Arriviamo ai giorni nostri con La ragazza della palude, pubblicato nel 2018 (il cui titolo originale è Dove cantano i gamberi) di Delia Owens, zoologa americana. Un altro best seller, ambientato durante gli anni Cinquanta nel “pantano” lagunare della Carolina del Nord, dove Kya, una ragazzina solitaria e piena di risorse, abbandonata dalla famiglia impara a sopravvivere collezionando conchiglie e piume d’uccello. Un fraseggio più semplice e lineare lascia il posto a informazioni tecniche e a immagini potenti.

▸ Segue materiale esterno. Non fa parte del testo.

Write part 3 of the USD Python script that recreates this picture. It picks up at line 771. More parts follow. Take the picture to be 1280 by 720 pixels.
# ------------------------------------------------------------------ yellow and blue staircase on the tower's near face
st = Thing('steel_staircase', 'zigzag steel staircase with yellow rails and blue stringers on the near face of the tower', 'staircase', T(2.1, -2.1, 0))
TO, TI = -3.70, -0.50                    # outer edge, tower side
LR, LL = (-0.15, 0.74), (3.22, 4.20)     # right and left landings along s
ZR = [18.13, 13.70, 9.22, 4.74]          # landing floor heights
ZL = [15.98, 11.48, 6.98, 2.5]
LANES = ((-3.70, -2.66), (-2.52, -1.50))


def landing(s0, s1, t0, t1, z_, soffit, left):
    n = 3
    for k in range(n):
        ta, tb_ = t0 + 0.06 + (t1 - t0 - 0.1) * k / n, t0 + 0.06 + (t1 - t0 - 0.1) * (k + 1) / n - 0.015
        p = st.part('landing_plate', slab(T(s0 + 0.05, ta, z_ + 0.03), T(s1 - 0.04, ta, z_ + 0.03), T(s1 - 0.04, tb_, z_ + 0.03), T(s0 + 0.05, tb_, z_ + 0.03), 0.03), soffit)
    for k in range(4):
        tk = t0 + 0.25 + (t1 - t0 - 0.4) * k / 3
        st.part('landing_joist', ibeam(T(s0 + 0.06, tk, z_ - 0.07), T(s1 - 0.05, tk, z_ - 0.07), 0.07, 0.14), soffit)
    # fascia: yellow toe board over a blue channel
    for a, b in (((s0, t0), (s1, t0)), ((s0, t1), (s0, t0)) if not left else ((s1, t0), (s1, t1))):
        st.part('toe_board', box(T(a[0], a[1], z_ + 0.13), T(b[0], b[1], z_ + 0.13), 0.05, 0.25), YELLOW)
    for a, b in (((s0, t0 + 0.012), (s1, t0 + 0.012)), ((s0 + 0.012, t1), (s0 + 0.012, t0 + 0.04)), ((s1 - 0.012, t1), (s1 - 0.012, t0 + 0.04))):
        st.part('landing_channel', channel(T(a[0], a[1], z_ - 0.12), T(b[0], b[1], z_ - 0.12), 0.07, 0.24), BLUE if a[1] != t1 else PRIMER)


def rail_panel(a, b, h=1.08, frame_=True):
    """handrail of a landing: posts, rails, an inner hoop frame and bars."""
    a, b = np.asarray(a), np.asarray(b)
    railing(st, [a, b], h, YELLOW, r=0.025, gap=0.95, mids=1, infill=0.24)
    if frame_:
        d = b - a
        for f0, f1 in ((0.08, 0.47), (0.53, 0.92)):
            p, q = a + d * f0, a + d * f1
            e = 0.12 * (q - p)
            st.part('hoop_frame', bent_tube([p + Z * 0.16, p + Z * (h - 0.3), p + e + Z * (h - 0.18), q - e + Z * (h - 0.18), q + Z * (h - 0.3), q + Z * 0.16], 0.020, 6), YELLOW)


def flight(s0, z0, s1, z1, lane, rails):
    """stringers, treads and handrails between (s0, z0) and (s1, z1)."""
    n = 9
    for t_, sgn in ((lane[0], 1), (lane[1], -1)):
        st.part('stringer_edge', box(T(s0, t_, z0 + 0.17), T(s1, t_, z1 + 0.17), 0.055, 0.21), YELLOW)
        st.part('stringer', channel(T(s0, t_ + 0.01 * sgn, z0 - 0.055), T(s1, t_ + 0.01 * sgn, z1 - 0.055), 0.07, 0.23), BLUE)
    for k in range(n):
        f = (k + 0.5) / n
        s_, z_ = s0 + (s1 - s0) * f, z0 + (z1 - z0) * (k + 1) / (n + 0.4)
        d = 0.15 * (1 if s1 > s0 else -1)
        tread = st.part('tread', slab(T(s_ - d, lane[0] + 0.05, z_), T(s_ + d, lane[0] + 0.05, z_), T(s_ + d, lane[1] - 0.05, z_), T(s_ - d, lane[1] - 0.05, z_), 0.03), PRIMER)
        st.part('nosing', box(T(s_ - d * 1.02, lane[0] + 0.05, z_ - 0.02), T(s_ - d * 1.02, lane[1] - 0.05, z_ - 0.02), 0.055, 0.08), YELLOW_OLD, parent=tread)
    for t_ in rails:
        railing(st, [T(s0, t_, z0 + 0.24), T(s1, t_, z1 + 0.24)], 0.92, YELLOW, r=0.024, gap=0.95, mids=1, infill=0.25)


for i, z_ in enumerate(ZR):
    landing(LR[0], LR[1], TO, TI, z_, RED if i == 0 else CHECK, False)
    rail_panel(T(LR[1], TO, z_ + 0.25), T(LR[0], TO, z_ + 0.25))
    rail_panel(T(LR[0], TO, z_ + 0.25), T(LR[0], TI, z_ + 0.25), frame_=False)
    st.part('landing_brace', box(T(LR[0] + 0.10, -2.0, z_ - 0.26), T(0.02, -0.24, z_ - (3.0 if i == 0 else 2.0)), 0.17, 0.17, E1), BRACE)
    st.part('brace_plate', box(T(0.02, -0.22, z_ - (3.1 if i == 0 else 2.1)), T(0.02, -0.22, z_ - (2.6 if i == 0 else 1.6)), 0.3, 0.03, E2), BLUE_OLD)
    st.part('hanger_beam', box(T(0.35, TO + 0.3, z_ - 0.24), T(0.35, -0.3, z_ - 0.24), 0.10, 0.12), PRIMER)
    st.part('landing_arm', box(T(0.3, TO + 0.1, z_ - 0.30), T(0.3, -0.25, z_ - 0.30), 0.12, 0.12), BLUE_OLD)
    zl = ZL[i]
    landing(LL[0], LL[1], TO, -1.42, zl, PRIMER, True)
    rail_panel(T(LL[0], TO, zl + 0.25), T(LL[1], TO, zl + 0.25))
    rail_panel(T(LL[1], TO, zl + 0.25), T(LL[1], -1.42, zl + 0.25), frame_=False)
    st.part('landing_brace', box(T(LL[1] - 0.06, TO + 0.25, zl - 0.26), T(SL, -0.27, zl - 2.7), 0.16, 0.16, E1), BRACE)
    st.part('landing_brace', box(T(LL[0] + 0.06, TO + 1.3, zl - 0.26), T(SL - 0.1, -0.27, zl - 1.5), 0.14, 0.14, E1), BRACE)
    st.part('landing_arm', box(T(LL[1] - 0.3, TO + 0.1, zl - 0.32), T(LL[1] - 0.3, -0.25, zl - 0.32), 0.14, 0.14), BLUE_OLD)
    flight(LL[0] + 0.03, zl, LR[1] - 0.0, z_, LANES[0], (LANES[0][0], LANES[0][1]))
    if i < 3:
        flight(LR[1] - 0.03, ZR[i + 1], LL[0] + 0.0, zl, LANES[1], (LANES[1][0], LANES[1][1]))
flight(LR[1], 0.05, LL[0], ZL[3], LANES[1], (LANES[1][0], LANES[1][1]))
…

La natura è infatti la vera maestra e la protagonista assoluta, mentre Kya percorre in barca il lussureggiante labirinto delle paludi in cui, più che altrove, la vita si nutre della vita, nel ciclo di decomposizione e rinascita. Un ragazzo le insegna a leggere e scrivere, mentre un altro la seduce e tenta di violentarla, ma lei non sarà mai vittima. Si delinea un carattere forte e, ancora una volta, ambiguo, come si conviene a una dark lady, qui rivisitata in una versione selvaggia e per niente scontata.
Chi sono queste anti-eroine, se non delle Naiadi e Nereidi moderne, in grado di colmare la distanza verso i regni che l’uomo ha abbandonato? Come Alice, le ninfe volenterose possono trovare, dall’altra parte dello specchio d’acqua, la fata della neve (fata Piumetta, o Frau Holle). Solamente loro possono essere il tramite per parlare a Frau Holle, la Grande Dea, la Madre Terra a cui si può accedere inoltrandosi nel mondo sotterraneo, dopo un salto nel pozzo dei mondi. E sovvertire ogni regola.